I'm trying to show that the derivative of a differentiable complex function is a $\mathbb{C}$-linear mapping of $\mathbb{C}$ to itself, and since every $\mathbb{C}$-linear map is of the form
$$
\begin{bmatrix}
c_1 & c_2 \\
-c_2 & c_1
\end{bmatrix}
$$
then I can deduce Cauchy-Riemann equations.
In particular I think when $f$ is differentiable in a neighborhood of $a$, it's enough to show that $Df (a)$ respects scalar multiplication over $\mathbb{C}$ but my efforts always need Cauchy-Riemann equations to prove the desired which means it doesn't work since we want to show them.
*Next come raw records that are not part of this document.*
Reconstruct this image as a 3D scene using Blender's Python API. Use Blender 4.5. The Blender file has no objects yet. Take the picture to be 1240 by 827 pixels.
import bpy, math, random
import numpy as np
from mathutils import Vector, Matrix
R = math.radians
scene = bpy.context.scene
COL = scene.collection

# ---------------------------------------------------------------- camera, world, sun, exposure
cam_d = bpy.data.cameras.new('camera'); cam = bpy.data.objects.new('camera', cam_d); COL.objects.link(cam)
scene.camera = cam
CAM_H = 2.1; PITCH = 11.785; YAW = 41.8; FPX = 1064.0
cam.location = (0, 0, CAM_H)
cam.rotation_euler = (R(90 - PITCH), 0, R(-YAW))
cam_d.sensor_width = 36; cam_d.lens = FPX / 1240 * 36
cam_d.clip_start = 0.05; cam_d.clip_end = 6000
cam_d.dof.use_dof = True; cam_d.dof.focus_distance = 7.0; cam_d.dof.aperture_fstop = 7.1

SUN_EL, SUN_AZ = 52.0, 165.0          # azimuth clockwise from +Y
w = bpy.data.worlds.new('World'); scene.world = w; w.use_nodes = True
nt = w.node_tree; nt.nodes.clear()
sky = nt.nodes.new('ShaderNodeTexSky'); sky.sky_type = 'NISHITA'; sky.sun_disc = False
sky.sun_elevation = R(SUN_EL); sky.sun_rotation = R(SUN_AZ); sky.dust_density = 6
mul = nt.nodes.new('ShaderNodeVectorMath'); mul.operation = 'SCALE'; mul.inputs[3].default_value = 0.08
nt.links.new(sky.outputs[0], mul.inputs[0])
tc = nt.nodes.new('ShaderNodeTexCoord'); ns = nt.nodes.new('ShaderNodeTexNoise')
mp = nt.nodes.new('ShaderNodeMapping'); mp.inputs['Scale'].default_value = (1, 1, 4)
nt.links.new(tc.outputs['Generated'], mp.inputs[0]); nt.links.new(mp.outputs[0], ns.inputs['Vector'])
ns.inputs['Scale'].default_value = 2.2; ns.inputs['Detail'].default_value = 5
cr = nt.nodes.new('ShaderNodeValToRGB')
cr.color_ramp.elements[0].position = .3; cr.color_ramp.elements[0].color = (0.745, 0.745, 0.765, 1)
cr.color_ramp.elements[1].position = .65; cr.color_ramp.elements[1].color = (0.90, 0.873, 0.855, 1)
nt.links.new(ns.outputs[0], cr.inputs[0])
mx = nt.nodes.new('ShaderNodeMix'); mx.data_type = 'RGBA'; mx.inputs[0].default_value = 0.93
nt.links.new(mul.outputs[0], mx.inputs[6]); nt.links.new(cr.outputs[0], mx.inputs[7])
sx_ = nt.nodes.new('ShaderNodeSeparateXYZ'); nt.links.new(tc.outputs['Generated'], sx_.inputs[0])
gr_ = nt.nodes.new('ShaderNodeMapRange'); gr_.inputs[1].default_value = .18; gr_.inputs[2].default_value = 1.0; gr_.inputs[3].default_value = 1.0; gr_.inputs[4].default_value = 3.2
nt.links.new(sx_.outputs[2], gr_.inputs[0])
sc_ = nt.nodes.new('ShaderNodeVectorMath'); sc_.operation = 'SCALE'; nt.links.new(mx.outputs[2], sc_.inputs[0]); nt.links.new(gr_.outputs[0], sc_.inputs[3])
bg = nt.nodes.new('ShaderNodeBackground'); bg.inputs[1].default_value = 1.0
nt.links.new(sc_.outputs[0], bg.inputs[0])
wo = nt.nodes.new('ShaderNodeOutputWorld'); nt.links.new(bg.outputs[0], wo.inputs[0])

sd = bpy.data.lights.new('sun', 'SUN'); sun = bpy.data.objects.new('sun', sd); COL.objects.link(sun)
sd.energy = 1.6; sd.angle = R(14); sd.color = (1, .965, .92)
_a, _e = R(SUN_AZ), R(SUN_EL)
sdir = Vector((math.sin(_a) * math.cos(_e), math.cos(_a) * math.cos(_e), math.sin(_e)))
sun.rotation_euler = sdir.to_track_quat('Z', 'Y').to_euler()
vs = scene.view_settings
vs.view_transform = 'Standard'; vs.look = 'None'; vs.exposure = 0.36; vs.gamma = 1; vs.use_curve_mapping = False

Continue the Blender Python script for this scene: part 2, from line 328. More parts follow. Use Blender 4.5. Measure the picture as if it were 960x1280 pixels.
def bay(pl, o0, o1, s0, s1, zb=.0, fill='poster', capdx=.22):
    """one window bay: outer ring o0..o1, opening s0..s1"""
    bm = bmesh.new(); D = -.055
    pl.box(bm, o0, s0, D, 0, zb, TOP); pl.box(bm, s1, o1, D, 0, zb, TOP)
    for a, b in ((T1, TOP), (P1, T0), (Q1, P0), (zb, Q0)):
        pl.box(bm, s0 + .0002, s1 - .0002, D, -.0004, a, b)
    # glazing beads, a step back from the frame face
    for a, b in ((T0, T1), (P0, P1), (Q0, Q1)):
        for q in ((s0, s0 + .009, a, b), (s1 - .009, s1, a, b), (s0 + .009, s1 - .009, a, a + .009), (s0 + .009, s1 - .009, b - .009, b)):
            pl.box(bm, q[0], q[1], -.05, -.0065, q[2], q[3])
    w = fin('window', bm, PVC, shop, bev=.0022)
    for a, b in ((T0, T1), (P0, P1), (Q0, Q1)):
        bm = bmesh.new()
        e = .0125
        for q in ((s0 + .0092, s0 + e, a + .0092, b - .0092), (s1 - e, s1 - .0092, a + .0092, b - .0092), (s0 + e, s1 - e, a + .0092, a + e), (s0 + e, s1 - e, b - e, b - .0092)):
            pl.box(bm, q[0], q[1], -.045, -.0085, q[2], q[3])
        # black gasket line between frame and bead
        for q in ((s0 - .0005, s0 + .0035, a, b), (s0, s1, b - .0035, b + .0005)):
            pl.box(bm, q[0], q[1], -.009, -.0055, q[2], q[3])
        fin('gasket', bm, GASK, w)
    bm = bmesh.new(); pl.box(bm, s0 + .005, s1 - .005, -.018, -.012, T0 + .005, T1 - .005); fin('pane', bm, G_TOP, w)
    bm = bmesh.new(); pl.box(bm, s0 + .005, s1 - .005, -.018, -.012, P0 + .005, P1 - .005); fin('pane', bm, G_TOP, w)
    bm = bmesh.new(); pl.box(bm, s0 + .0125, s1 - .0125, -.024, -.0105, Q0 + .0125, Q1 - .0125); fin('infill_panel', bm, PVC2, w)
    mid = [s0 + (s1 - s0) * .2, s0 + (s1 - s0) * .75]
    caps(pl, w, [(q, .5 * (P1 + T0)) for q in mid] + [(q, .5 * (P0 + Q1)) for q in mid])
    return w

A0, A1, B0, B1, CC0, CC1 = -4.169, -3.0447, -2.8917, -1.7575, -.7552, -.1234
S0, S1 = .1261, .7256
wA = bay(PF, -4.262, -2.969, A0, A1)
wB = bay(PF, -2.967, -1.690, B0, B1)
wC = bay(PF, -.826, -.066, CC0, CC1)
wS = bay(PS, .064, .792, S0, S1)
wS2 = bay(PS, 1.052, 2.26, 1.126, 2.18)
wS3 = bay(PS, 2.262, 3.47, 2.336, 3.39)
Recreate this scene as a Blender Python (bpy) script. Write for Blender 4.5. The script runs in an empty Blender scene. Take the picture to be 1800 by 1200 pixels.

In addition I mean a complex-valued function differentiable at neighborhood of $a$, if the limit $\lim_{h \rightarrow0}\frac{f(x+h)-f(x)}{h}$ exists for every $x$ in that neighborhood.
Best Answer
Differentiability is a pointwise issue, you we only need to worry about what is happening at $a$. Suppose $f:U \to \Bbb{C}$ is a function defined on an open subset of the complex plane, $a\in U$, and that $f'(a):= \lim\limits_{h\to 0}\frac{f(a+h)-f(a)}{h}$ exists. I hope you can convince yourself that this is equivalent to \begin{align} \lim_{h\to 0}\dfrac{f(a+h) - f(a) - f'(a)\cdot h}{h} = 0. \end{align} Or equivalently, we can put absolute values everywhere \begin{align} \lim_{h\to 0}\dfrac{\left|f(a+h) - f(a) - f'(a)\cdot h\right|}{|h|} = 0. \end{align} Look at what we have inside; the function $h\mapsto f'(a)\cdot h$ is a $\Bbb{C}$-linear transformation $\Bbb{C}\to \Bbb{C}$. This means exactly that $Df_a(h)= f'(a)\cdot h$, and hence that $Df_a:\Bbb{C}\to \Bbb{C}$ is $\Bbb{C}$-linear.
Finally, since every $\Bbb{C}$-linear transformation has that matrix representation you describe (relative to the basis $\{1, i\}$ of the $2$-dimensional vector space $\Bbb{C}$ over the field $\Bbb{R}$), you can deduce the Cauchy-Riemann equations.